Anfeindungen von rechts sind nichts Neues für Sie. Worin lag die neue Qualität des virtuellen Hasses nach Meyers Beitrag?

Das schlimmste war, dass sie das Onlinekondolenzbuch meines kürzlich verstorbenen Vaters gefunden und wirklich grausame Dinge reingeschrieben haben.

Eine zentrale Aussage des Kolumnisten war der Satz: »Die wollen nicht mich mit ihren Drohungen in die Unterwerfung peitschen, sondern euch … Ich bin ihnen dabei nur im Weg. « Was lässt sich hier über den rechten Diskurs ablesen?

Das ist ein Satz, den rechtsextreme Politiker schon oft verwendet haben, zuletzt Trump. Das ist eine sagenhafte Selbsterhöhung, ein Pathos, der mahnt, als wäre man im Krieg, den es zu gewinnen gilt. Man kann eine Märtyrerrolle herauslesen: »Ich stelle mich in den Weg, ich beschütze euch, und wenn ich weg bin, kommen sie direkt an euch. «

Es geht ganz klar um ein »Wir« gegen »die«. Das hat überhaupt nichts mehr mit der Realität zu tun, das ist wahnhaft und dient dazu, die Menge aufzupeitschen. Das ist die Untergangsrhetorik der extremen Rechten. »Wenn wir es nicht jetzt schaffen, die Macht an uns zu reißen, dann ist es zu spät. Wir sind die letzte Generation. «

Welche Lehre lässt sich aus dem Ganzen ziehen?

Das Ganze ist eine Strategie. Es ist sicher eine persönliche Abneigung Don Alphonsos, aber eben auch ein Geschäftsmodell. Gerade Springers Welt hat ein großes Problem, die ist nicht rentabel. Sie versucht ihre Existenzberechtigung über den Onlineauftritt herzustellen – und was zählt da? Viele Klicks. Und die versucht man, mit einer Prangersituation zu erzielen und der Kalkulation, dass das von vielen Leuten aus dem rechten Mob geteilt wird. Jede seriöse Zeitung muss sich überlegen, ob sie so ein Geschäftsmodell möchte.

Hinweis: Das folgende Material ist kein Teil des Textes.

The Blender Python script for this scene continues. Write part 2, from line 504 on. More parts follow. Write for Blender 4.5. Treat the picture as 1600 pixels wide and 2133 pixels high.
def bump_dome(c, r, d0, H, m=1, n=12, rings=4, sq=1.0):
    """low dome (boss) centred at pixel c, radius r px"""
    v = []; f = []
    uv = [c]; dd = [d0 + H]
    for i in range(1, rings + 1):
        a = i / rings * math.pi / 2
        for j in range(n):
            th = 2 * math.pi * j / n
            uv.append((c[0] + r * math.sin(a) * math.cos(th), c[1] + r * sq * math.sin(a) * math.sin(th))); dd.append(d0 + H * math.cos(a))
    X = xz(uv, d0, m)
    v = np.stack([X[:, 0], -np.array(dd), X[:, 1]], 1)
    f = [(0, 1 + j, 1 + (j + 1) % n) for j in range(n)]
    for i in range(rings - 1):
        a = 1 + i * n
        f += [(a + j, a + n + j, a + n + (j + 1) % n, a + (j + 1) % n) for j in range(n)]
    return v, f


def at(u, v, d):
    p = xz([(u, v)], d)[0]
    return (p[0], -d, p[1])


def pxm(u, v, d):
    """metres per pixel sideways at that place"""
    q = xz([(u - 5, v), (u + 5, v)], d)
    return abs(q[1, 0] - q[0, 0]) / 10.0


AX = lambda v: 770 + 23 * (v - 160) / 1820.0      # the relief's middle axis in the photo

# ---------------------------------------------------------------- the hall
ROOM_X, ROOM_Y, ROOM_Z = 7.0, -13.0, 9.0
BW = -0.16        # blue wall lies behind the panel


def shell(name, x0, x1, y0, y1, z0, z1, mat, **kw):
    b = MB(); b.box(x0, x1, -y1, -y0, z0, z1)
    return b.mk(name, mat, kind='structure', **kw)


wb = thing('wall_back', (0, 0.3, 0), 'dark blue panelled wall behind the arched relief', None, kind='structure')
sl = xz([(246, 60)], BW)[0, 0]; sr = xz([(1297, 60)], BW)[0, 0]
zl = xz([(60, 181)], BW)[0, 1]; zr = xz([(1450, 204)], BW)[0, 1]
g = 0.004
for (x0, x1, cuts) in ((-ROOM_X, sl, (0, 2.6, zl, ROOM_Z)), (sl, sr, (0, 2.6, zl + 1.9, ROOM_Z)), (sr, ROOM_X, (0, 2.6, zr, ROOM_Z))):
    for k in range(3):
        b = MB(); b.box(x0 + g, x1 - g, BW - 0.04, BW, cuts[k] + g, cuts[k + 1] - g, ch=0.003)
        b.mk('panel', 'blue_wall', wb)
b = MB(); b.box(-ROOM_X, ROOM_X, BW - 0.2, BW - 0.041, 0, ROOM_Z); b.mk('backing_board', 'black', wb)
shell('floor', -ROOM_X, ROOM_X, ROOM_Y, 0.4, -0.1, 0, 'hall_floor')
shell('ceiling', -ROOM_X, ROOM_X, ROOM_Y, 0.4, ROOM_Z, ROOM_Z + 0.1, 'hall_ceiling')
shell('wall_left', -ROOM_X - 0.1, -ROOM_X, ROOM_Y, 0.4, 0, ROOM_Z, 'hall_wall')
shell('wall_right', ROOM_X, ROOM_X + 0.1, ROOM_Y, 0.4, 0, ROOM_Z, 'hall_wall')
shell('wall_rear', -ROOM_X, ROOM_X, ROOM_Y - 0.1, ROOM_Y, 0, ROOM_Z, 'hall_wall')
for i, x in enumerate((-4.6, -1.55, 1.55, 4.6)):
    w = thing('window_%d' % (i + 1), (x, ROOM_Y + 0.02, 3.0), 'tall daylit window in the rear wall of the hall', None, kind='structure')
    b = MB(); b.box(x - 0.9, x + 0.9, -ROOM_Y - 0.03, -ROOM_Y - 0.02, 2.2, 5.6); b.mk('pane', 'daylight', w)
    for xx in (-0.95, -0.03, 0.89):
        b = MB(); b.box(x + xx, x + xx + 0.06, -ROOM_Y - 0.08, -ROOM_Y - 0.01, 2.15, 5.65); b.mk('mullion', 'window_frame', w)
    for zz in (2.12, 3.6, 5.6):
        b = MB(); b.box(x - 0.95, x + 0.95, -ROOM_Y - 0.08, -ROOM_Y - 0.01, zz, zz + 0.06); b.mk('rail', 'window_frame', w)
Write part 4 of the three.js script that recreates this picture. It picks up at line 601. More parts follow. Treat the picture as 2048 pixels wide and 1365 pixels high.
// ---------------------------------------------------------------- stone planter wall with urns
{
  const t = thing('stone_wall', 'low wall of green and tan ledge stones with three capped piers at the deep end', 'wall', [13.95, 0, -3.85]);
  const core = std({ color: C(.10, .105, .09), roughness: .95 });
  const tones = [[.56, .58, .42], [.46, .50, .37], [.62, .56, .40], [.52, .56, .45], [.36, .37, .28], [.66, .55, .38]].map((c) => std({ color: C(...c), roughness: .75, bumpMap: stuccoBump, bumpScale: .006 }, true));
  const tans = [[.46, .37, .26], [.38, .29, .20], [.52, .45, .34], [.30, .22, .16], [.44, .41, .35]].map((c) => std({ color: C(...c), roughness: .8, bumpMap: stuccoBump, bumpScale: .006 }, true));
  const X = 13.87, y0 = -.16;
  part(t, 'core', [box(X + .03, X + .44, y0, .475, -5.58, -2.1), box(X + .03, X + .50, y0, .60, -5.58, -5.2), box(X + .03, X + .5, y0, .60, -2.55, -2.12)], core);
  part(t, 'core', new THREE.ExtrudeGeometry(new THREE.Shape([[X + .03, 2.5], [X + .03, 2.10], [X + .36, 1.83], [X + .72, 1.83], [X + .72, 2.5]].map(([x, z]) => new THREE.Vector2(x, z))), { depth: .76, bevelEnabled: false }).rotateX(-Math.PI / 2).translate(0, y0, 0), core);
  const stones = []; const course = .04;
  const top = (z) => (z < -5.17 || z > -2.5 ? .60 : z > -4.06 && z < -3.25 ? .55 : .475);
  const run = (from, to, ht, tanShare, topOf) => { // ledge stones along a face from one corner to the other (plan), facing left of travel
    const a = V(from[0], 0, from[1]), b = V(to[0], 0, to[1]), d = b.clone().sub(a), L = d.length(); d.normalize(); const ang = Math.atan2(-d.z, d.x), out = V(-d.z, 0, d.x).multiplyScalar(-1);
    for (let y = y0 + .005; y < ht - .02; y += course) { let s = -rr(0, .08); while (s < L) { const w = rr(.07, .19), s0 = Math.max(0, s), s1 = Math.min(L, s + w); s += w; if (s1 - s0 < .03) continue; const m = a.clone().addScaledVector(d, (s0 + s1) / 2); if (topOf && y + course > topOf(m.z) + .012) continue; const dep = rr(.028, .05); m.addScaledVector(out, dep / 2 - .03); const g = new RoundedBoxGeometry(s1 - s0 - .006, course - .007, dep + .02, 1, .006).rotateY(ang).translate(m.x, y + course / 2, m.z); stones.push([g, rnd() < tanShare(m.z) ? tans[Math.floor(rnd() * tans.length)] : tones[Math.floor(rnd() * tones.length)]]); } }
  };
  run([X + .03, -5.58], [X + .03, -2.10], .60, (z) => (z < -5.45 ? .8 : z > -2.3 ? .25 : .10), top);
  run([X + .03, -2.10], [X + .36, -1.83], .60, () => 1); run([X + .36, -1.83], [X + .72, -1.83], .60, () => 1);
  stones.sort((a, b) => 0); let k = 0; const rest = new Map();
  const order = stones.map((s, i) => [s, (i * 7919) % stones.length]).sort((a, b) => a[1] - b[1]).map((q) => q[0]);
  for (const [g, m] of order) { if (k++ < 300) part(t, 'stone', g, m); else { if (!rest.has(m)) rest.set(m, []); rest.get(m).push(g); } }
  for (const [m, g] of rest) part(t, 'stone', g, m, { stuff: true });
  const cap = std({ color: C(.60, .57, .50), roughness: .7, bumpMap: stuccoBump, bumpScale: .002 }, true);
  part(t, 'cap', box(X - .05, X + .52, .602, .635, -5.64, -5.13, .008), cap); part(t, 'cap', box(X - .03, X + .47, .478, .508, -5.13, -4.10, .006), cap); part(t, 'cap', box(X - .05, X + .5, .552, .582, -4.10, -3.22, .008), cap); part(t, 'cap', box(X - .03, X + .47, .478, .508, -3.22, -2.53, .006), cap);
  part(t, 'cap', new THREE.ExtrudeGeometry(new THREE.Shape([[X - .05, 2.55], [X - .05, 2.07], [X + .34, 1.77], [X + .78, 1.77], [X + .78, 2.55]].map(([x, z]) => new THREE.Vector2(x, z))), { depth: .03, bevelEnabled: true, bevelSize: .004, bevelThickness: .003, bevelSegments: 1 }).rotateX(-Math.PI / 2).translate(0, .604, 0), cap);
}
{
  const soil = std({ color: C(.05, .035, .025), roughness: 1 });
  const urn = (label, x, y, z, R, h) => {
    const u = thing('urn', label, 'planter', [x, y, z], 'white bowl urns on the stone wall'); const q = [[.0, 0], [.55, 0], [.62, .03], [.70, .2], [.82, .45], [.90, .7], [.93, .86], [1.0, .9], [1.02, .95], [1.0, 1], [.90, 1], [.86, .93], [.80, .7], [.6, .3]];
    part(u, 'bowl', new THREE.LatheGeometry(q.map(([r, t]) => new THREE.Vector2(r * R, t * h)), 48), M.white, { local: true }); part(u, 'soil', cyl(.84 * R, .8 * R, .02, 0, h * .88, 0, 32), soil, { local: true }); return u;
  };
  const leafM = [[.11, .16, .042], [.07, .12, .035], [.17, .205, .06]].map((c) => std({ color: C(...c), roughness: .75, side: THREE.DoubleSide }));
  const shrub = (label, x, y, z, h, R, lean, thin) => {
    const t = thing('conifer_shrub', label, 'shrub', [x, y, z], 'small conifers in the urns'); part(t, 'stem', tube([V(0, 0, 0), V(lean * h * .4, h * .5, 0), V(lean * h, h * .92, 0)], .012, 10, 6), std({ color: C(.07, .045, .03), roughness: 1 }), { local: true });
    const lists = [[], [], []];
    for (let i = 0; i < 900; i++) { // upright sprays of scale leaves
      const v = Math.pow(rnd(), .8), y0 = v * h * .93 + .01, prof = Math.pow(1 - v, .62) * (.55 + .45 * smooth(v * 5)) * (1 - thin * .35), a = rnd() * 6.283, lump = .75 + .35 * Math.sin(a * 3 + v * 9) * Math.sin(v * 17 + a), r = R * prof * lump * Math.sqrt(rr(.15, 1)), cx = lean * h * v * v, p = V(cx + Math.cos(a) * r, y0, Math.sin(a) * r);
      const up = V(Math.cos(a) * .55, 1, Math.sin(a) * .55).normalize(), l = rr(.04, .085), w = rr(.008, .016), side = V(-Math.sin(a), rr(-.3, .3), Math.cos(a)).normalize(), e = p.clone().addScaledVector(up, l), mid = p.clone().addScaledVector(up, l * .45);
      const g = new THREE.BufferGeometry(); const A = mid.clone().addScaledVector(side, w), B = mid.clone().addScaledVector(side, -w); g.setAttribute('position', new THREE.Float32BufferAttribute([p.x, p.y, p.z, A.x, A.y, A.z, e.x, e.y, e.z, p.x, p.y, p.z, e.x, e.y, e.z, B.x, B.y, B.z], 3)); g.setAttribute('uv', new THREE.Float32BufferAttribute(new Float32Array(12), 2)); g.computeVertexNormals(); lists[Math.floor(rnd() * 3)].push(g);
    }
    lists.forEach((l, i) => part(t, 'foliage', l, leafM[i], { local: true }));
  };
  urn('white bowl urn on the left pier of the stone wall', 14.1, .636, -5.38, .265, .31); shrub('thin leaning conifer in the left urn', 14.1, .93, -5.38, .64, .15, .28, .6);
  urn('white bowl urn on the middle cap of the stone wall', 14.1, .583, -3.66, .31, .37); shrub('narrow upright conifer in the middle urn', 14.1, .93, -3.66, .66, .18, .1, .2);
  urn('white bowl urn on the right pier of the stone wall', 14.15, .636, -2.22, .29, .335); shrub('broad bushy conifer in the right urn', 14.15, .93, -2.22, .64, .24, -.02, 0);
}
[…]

Das wichtigste ist zu erkennen, dass ich nicht die erste bin, der so etwas widerfährt, und auch nicht die letzte sein werde. Diese Art des Psychoterrors exponiert einen unglaublich, da will man sich am liebsten zurückziehen. Das wäre aber falsch! Wichtig ist, zusammenzustehen und Betroffenen Bestätigung zu geben und klarzumachen, dass man so etwas nicht zulässt. Deshalb müssen wir allen Betroffenen beistehen, auch wenn sie weniger Öffentlichkeit haben. Dieser Solidaritätsgedanke ist wichtig. In einem zweiten Schritt muss man klar aufzeigen, wer von so einem Geschäftsmodell profitiert und wer dahintersteht.